▶ **The task**
Transcribe the lines from the start of the data below through the line with "return z + 0.02", word for word and nothing more.

··········

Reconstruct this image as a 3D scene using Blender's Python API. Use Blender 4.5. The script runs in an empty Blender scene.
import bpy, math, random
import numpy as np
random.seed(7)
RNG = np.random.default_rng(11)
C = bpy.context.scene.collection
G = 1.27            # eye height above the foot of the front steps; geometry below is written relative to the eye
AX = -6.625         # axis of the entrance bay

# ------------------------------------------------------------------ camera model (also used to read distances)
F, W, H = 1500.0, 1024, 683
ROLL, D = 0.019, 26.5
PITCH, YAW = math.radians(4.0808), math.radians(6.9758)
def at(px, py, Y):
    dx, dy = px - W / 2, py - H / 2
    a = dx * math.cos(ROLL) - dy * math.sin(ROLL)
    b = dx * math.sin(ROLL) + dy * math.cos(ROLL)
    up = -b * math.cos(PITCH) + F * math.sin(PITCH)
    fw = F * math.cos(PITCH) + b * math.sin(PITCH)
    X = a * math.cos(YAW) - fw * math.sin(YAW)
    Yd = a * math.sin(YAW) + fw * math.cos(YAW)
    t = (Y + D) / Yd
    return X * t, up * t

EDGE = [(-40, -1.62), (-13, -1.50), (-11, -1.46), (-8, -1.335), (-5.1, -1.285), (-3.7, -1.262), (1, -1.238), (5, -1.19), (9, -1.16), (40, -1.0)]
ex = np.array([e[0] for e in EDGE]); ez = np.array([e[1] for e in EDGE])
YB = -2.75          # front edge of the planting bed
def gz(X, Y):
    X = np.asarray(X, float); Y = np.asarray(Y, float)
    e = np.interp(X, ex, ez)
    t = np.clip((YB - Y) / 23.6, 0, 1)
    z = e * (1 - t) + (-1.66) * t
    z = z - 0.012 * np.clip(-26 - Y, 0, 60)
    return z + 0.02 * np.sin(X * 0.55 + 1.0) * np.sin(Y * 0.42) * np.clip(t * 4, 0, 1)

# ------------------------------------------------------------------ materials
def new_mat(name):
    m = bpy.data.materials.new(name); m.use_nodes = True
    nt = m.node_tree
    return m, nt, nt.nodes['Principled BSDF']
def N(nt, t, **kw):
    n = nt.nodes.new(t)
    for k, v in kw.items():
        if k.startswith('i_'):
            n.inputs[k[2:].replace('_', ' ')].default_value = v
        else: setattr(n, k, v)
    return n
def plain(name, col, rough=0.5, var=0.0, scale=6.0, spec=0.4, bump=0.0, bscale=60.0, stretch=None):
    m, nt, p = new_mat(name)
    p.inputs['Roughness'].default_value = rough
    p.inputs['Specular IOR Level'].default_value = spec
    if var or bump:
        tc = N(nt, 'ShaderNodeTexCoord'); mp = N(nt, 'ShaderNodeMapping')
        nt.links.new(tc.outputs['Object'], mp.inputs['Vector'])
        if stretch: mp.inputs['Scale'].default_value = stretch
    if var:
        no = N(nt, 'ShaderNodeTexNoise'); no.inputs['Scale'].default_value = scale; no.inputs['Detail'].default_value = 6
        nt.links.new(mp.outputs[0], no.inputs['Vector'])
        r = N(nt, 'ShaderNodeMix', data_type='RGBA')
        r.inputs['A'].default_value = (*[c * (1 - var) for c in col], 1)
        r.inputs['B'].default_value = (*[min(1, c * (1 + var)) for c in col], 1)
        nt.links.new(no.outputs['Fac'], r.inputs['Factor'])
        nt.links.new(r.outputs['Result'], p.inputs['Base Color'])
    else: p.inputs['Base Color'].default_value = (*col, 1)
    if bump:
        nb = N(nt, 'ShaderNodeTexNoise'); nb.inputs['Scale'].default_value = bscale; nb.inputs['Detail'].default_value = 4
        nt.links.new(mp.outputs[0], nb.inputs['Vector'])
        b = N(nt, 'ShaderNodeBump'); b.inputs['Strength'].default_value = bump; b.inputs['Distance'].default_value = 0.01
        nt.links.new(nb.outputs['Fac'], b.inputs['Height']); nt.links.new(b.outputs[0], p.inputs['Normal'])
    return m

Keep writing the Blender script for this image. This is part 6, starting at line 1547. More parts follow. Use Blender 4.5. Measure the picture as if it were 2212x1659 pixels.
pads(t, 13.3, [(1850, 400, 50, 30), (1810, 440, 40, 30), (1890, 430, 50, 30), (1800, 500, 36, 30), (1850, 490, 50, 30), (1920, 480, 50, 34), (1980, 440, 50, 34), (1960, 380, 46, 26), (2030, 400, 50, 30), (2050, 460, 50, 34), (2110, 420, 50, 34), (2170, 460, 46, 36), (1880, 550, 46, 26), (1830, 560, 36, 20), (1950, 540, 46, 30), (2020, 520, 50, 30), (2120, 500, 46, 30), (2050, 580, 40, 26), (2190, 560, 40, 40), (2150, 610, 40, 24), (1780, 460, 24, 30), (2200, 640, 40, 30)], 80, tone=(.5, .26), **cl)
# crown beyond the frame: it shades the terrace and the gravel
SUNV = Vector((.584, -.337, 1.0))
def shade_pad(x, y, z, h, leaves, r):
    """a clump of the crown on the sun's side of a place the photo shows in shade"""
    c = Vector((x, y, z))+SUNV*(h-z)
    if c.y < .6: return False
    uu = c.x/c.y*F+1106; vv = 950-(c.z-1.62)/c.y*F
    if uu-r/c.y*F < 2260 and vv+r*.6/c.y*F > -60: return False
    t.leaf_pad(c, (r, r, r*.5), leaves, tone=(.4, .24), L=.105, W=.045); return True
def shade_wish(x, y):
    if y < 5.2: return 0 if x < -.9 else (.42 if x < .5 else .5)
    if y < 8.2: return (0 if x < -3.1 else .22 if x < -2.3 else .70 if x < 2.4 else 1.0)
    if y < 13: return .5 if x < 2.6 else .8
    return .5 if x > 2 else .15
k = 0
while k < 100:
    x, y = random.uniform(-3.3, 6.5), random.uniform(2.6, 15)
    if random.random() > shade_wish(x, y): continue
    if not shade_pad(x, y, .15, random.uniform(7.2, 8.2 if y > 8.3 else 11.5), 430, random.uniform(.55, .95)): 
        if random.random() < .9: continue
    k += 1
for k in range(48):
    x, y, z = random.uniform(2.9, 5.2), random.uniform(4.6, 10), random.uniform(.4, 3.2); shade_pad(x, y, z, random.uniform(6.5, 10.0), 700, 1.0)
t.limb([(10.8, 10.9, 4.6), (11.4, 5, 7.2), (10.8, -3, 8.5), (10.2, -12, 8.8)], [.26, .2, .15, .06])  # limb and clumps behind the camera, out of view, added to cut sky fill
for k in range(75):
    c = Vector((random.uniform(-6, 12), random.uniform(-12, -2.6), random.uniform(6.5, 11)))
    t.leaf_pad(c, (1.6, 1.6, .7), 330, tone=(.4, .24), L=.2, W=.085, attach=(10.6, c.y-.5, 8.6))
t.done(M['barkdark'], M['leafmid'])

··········

▶ **Exercise result**
Reconstruct this image as a 3D scene using Blender's Python API. Use Blender 4.5. The script runs in an empty Blender scene.
import bpy, math, random
import numpy as np
random.seed(7)
RNG = np.random.default_rng(11)
C = bpy.context.scene.collection
G = 1.27            # eye height above the foot of the front steps; geometry below is written relative to the eye
AX = -6.625         # axis of the entrance bay

# ------------------------------------------------------------------ camera model (also used to read distances)
F, W, H = 1500.0, 1024, 683
ROLL, D = 0.019, 26.5
PITCH, YAW = math.radians(4.0808), math.radians(6.9758)
def at(px, py, Y):
    dx, dy = px - W / 2, py - H / 2
    a = dx * math.cos(ROLL) - dy * math.sin(ROLL)
    b = dx * math.sin(ROLL) + dy * math.cos(ROLL)
    up = -b * math.cos(PITCH) + F * math.sin(PITCH)
    fw = F * math.cos(PITCH) + b * math.sin(PITCH)
    X = a * math.cos(YAW) - fw * math.sin(YAW)
    Yd = a * math.sin(YAW) + fw * math.cos(YAW)
    t = (Y + D) / Yd
    return X * t, up * t

EDGE = [(-40, -1.62), (-13, -1.50), (-11, -1.46), (-8, -1.335), (-5.1, -1.285), (-3.7, -1.262), (1, -1.238), (5, -1.19), (9, -1.16), (40, -1.0)]
ex = np.array([e[0] for e in EDGE]); ez = np.array([e[1] for e in EDGE])
YB = -2.75          # front edge of the planting bed
def gz(X, Y):
    X = np.asarray(X, float); Y = np.asarray(Y, float)
    e = np.interp(X, ex, ez)
    t = np.clip((YB - Y) / 23.6, 0, 1)
    z = e * (1 - t) + (-1.66) * t
    z = z - 0.012 * np.clip(-26 - Y, 0, 60)
    return z + 0.02 * np.sin(X * 0.55 + 1.0) * np.sin(Y * 0.42) * np.clip(t * 4, 0, 1)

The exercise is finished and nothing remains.